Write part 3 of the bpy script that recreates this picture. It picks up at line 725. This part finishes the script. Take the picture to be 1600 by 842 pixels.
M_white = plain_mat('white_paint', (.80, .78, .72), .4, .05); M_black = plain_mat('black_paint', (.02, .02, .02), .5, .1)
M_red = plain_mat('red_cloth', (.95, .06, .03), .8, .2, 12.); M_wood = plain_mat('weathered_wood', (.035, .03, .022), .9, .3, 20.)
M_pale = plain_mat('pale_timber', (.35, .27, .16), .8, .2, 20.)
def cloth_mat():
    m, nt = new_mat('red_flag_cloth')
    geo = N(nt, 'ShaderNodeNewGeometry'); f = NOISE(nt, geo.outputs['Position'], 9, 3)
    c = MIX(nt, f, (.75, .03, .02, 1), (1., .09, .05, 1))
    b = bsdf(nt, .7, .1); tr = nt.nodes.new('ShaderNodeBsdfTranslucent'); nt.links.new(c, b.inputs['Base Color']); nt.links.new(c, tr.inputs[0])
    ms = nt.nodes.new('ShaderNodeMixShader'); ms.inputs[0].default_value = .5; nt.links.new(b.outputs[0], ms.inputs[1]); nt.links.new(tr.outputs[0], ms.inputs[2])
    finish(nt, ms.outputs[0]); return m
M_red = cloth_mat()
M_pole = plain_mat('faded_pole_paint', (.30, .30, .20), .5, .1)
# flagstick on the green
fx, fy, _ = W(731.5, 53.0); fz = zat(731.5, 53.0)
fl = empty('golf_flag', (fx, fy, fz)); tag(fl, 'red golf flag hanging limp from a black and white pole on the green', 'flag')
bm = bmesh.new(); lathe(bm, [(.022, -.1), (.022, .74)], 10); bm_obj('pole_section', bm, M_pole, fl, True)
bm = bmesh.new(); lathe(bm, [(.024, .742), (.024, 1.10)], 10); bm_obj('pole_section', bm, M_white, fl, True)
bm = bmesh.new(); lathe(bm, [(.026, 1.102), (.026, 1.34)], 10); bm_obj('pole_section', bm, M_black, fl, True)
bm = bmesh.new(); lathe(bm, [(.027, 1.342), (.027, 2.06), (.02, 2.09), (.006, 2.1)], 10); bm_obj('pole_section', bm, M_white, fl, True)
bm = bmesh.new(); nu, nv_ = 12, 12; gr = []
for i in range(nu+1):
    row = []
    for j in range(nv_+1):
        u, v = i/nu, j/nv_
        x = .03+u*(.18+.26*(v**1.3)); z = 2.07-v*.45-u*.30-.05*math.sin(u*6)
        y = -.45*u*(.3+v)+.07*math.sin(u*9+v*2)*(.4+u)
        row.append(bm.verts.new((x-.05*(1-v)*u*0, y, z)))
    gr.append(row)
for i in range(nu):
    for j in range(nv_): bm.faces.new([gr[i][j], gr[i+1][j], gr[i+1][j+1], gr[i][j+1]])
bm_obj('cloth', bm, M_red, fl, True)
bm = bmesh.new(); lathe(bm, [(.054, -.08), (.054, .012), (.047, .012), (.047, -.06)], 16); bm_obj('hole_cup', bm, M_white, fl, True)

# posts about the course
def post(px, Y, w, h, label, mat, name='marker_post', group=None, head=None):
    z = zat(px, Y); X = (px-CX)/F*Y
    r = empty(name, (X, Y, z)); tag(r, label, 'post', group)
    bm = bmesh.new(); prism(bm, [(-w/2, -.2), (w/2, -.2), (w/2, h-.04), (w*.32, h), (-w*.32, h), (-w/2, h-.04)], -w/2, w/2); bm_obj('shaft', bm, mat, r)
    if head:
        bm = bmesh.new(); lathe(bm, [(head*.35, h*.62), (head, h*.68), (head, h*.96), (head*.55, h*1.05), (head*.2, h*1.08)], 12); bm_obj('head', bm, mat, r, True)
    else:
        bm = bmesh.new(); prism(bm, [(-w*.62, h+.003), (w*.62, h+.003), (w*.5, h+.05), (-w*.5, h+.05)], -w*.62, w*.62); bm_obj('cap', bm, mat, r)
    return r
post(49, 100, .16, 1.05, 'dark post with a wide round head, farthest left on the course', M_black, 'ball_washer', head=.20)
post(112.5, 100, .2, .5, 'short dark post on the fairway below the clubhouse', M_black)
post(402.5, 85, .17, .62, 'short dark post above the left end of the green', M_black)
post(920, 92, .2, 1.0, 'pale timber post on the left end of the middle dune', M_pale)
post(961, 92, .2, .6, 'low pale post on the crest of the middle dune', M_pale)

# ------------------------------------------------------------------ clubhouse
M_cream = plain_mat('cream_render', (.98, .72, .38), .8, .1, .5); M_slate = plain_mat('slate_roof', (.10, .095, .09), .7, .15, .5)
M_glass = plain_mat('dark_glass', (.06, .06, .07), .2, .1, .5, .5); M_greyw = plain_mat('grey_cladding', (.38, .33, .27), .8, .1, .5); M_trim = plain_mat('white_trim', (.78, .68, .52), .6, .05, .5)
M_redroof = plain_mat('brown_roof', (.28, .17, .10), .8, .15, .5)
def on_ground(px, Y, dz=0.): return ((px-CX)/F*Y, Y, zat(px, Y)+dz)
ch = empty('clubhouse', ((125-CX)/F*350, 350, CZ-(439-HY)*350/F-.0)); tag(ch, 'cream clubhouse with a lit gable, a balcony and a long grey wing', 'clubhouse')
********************
▶ **Your objective**: Reproduce the material above exactly; please quote every line of it.

▶ **Task response**:
Write part 3 of the bpy script that recreates this picture. It picks up at line 725. This part finishes the script. Take the picture to be 1600 by 842 pixels.
M_white = plain_mat('white_paint', (.80, .78, .72), .4, .05); M_black = plain_mat('black_paint', (.02, .02, .02), .5, .1)
M_red = plain_mat('red_cloth', (.95, .06, .03), .8, .2, 12.); M_wood = plain_mat('weathered_wood', (.035, .03, .022), .9, .3, 20.)
M_pale = plain_mat('pale_timber', (.35, .27, .16), .8, .2, 20.)
def cloth_mat():
    m, nt = new_mat('red_flag_cloth')
    geo = N(nt, 'ShaderNodeNewGeometry'); f = NOISE(nt, geo.outputs['Position'], 9, 3)
    c = MIX(nt, f, (.75, .03, .02, 1), (1., .09, .05, 1))
    b = bsdf(nt, .7, .1); tr = nt.nodes.new('ShaderNodeBsdfTranslucent'); nt.links.new(c, b.inputs['Base Color']); nt.links.new(c, tr.inputs[0])
    ms = nt.nodes.new('ShaderNodeMixShader'); ms.inputs[0].default_value = .5; nt.links.new(b.outputs[0], ms.inputs[1]); nt.links.new(tr.outputs[0], ms.inputs[2])
    finish(nt, ms.outputs[0]); return m
M_red = cloth_mat()
M_pole = plain_mat('faded_pole_paint', (.30, .30, .20), .5, .1)
# flagstick on the green
fx, fy, _ = W(731.5, 53.0); fz = zat(731.5, 53.0)
fl = empty('golf_flag', (fx, fy, fz)); tag(fl, 'red golf flag hanging limp from a black and white pole on the green', 'flag')
bm = bmesh.new(); lathe(bm, [(.022, -.1), (.022, .74)], 10); bm_obj('pole_section', bm, M_pole, fl, True)
bm = bmesh.new(); lathe(bm, [(.024, .742), (.024, 1.10)], 10); bm_obj('pole_section', bm, M_white, fl, True)
bm = bmesh.new(); lathe(bm, [(.026, 1.102), (.026, 1.34)], 10); bm_obj('pole_section', bm, M_black, fl, True)
bm = bmesh.new(); lathe(bm, [(.027, 1.342), (.027, 2.06), (.02, 2.09), (.006, 2.1)], 10); bm_obj('pole_section', bm, M_white, fl, True)
bm = bmesh.new(); nu, nv_ = 12, 12; gr = []
for i in range(nu+1):
    row = []
    for j in range(nv_+1):
        u, v = i/nu, j/nv_
        x = .03+u*(.18+.26*(v**1.3)); z = 2.07-v*.45-u*.30-.05*math.sin(u*6)
        y = -.45*u*(.3+v)+.07*math.sin(u*9+v*2)*(.4+u)
        row.append(bm.verts.new((x-.05*(1-v)*u*0, y, z)))
    gr.append(row)
for i in range(nu):
    for j in range(nv_): bm.faces.new([gr[i][j], gr[i+1][j], gr[i+1][j+1], gr[i][j+1]])
bm_obj('cloth', bm, M_red, fl, True)
bm = bmesh.new(); lathe(bm, [(.054, -.08), (.054, .012), (.047, .012), (.047, -.06)], 16); bm_obj('hole_cup', bm, M_white, fl, True)

# posts about the course
def post(px, Y, w, h, label, mat, name='marker_post', group=None, head=None):
    z = zat(px, Y); X = (px-CX)/F*Y
    r = empty(name, (X, Y, z)); tag(r, label, 'post', group)
    bm = bmesh.new(); prism(bm, [(-w/2, -.2), (w/2, -.2), (w/2, h-.04), (w*.32, h), (-w*.32, h), (-w/2, h-.04)], -w/2, w/2); bm_obj('shaft', bm, mat, r)
    if head:
        bm = bmesh.new(); lathe(bm, [(head*.35, h*.62), (head, h*.68), (head, h*.96), (head*.55, h*1.05), (head*.2, h*1.08)], 12); bm_obj('head', bm, mat, r, True)
    else:
        bm = bmesh.new(); prism(bm, [(-w*.62, h+.003), (w*.62, h+.003), (w*.5, h+.05), (-w*.5, h+.05)], -w*.62, w*.62); bm_obj('cap', bm, mat, r)
    return r
post(49, 100, .16, 1.05, 'dark post with a wide round head, farthest left on the course', M_black, 'ball_washer', head=.20)
post(112.5, 100, .2, .5, 'short dark post on the fairway below the clubhouse', M_black)
post(402.5, 85, .17, .62, 'short dark post above the left end of the green', M_black)
post(920, 92, .2, 1.0, 'pale timber post on the left end of the middle dune', M_pale)
post(961, 92, .2, .6, 'low pale post on the crest of the middle dune', M_pale)

# ------------------------------------------------------------------ clubhouse
M_cream = plain_mat('cream_render', (.98, .72, .38), .8, .1, .5); M_slate = plain_mat('slate_roof', (.10, .095, .09), .7, .15, .5)
M_glass = plain_mat('dark_glass', (.06, .06, .07), .2, .1, .5, .5); M_greyw = plain_mat('grey_cladding', (.38, .33, .27), .8, .1, .5); M_trim = plain_mat('white_trim', (.78, .68, .52), .6, .05, .5)
M_redroof = plain_mat('brown_roof', (.28, .17, .10), .8, .15, .5)
def on_ground(px, Y, dz=0.): return ((px-CX)/F*Y, Y, zat(px, Y)+dz)
ch = empty('clubhouse', ((125-CX)/F*350, 350, CZ-(439-HY)*350/F-.0)); tag(ch, 'cream clubhouse with a lit gable, a balcony and a long grey wing', 'clubhouse')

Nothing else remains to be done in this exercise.